··· Dataset excerpt
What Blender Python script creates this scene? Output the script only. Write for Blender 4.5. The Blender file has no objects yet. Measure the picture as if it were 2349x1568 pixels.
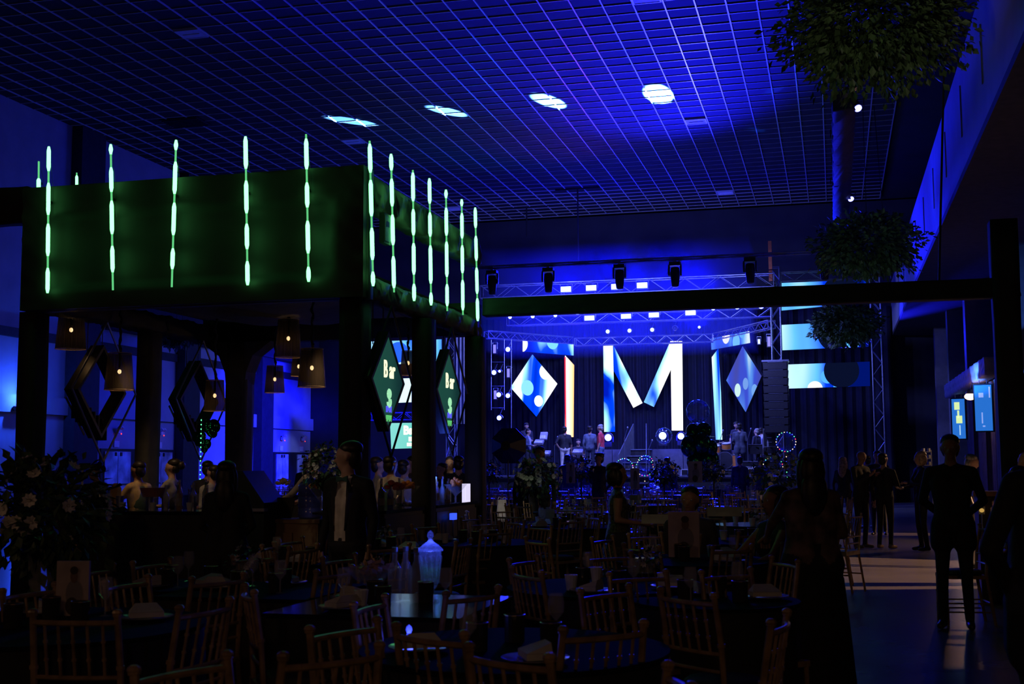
import bpy, math, random
import numpy as np
from mathutils import Vector, Matrix, Euler
R = math.radians
S = bpy.context.scene
C = S.collection
rnd = random.Random(7)

# ------------------------------------------------------------------ camera, world, exposure
PSI, TH, RHO, FPX, EYE = R(14.53), R(5.65), R(0.29), 2845.0, 1.5
cF = np.array([-math.sin(PSI)*math.cos(TH), math.cos(PSI)*math.cos(TH), math.sin(TH)])
_r = np.array([math.cos(PSI), math.sin(PSI), 0.0]); _u = np.cross(_r, cF)
cR = math.cos(RHO)*_r - math.sin(RHO)*_u
cU = math.sin(RHO)*_r + math.cos(RHO)*_u
cd = bpy.data.cameras.new('camera'); cam = bpy.data.objects.new('camera', cd); C.objects.link(cam)
cd.sensor_width = 36.0; cd.lens = FPX/2349*36; cd.clip_end = 200
cd.dof.use_dof = True; cd.dof.focus_distance = 30; cd.dof.aperture_fstop = 6.3
cam.matrix_world = Matrix(((cR[0], cU[0], -cF[0], 0), (cR[1], cU[1], -cF[1], 0), (cR[2], cU[2], -cF[2], EYE), (0, 0, 0, 1)))
S.camera = cam
w = bpy.data.worlds.new('world'); S.world = w; w.use_nodes = True
w.node_tree.nodes['Background'].inputs[0].default_value = (0.15, 0.2, 1, 1)
w.node_tree.nodes['Background'].inputs[1].default_value = 0.0008
S.view_settings.view_transform = 'Standard'; S.view_settings.look = 'None'
S.view_settings.exposure = 0; S.view_settings.gamma = 1; S.view_settings.use_curve_mapping = False
S.cycles.max_bounces = 5; S.cycles.diffuse_bounces = 2; S.cycles.glossy_bounces = 3; S.cycles.transparent_max_bounces = 10
S.cycles.transmission_bounces = 4; S.cycles.volume_bounces = 0
S.cycles.sample_clamp_indirect = 1.5; S.cycles.sample_clamp_direct = 0
S.cycles.caustics_reflective = False; S.cycles.caustics_refractive = False
S.cycles.use_denoising = True
S.cycles.volume_step_rate = 4; S.cycles.use_light_tree = True

def ray(x, y): return cF + cR*(x-1174.5)/FPX - cU*(y-784)/FPX
def atY(x, y, Y): r = ray(x, y); v = r*(Y/r[1]); return Vector((v[0], v[1], v[2]+EYE))      # point of the hall seen at x,y at depth Y
def atX(x, y, X): r = ray(x, y); v = r*(X/r[0]); return Vector((v[0], v[1], v[2]+EYE))
def atZ(x, y, Z): r = ray(x, y); v = r*((Z-EYE)/r[2]); return Vector((v[0], v[1], v[2]+EYE))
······
*Task goal:* Repeat exactly and only the lines from the start of the data above through the line that holds "rnd = random.Random(7)", inclusive. Pictures do not belong in the copy.

*Answer:*
What Blender Python script creates this scene? Output the script only. Write for Blender 4.5. The Blender file has no objects yet. Measure the picture as if it were 2349x1568 pixels.
import bpy, math, random
import numpy as np
from mathutils import Vector, Matrix, Euler
R = math.radians
S = bpy.context.scene
C = S.collection
rnd = random.Random(7)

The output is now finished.